Bharatiya Janata Party National President Amit Shah on Monday said that the Karnataka government’s decision to grant the status of a separate religion to the Lingayat community was aimed at preventing state leader BS Yeddyurappa from becoming the chief minister, PTI reported.

“This Siddaramaiah government has brought this proposal, not because it has love for Lingayats, but to prevent Yeddyurappa from becoming chief minister,” Shah said at a coconut growers’ convention in Tiptur subdivision of Tumakuru district. “I want to tell the people of Karnataka that if BJP wins a majority, we will make Yeddyurappa the chief minister.”

Yeddyurappa, a Lingayat strongman, has also called the Siddaramaiah government’s move an “election gimmick” and accused it of dividing society. Shah said that the Siddaramaiah government’s proposal, which was rejected by the United Progressive Alliance government in 2013, merely aimed to create confusion among the people. The BJP president said Congress chief Rahul Gandhi should point fingers at Siddaramaiah before accusing the saffron party of dividing people.

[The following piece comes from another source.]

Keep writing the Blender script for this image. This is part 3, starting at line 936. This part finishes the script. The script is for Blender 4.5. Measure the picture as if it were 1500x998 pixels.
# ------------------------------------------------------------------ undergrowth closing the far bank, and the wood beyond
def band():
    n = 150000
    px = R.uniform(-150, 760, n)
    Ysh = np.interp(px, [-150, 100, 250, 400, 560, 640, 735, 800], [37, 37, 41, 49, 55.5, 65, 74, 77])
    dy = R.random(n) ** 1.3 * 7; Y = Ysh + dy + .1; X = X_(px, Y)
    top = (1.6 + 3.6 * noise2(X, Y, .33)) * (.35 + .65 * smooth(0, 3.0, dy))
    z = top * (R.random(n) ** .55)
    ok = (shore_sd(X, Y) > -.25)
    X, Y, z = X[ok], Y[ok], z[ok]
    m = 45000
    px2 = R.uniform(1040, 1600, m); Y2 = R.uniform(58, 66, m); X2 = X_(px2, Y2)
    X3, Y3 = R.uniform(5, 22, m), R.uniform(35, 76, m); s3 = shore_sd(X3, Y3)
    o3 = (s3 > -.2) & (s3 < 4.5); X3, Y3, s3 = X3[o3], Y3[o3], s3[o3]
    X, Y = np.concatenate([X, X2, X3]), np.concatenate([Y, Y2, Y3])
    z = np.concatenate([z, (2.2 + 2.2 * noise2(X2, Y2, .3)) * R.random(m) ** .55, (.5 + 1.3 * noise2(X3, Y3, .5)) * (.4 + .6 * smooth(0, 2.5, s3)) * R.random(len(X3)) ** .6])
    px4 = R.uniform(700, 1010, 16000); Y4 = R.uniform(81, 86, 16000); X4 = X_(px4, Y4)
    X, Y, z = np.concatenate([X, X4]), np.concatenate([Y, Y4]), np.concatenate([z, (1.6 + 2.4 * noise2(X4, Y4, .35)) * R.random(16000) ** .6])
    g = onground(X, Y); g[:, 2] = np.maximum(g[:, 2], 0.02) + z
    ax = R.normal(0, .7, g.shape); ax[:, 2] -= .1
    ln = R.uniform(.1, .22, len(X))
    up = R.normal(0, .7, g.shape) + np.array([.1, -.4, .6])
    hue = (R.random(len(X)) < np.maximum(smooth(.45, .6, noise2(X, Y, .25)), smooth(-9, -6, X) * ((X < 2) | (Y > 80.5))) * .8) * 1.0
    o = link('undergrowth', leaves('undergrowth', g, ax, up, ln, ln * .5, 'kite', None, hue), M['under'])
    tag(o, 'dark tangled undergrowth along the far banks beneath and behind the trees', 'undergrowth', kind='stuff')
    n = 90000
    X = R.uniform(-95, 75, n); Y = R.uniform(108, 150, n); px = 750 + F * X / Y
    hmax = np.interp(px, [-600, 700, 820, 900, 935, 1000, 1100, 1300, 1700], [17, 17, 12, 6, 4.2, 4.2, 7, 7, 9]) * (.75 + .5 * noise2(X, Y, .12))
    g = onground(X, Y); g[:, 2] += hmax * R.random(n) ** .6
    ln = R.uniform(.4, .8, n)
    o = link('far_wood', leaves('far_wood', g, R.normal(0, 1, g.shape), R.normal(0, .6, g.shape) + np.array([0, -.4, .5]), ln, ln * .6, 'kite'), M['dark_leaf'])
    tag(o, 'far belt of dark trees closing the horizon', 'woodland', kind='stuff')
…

Shah claimed that Siddaramaiah was playing the “divide and rule politics of the British” because the Congress was trying to save its “sinking ship”. “The Siddaramaiah government has proposed to accord minority status to Lingayats, but why did it not do it earlier? Because that time, there was no need for gaining votes,” the BJP president claimed.

Shah also asserted that farmer suicides in Congress-ruled states like Karnataka were on the rise, while they had reduced in states governed by the BJP. “If you vote for Yeddyurappa to become the chief minister, I assure you that farmer suicides will come to a halt in Karnataka,” Shah claimed.

The Karnataka Assembly elections are due by May 2018.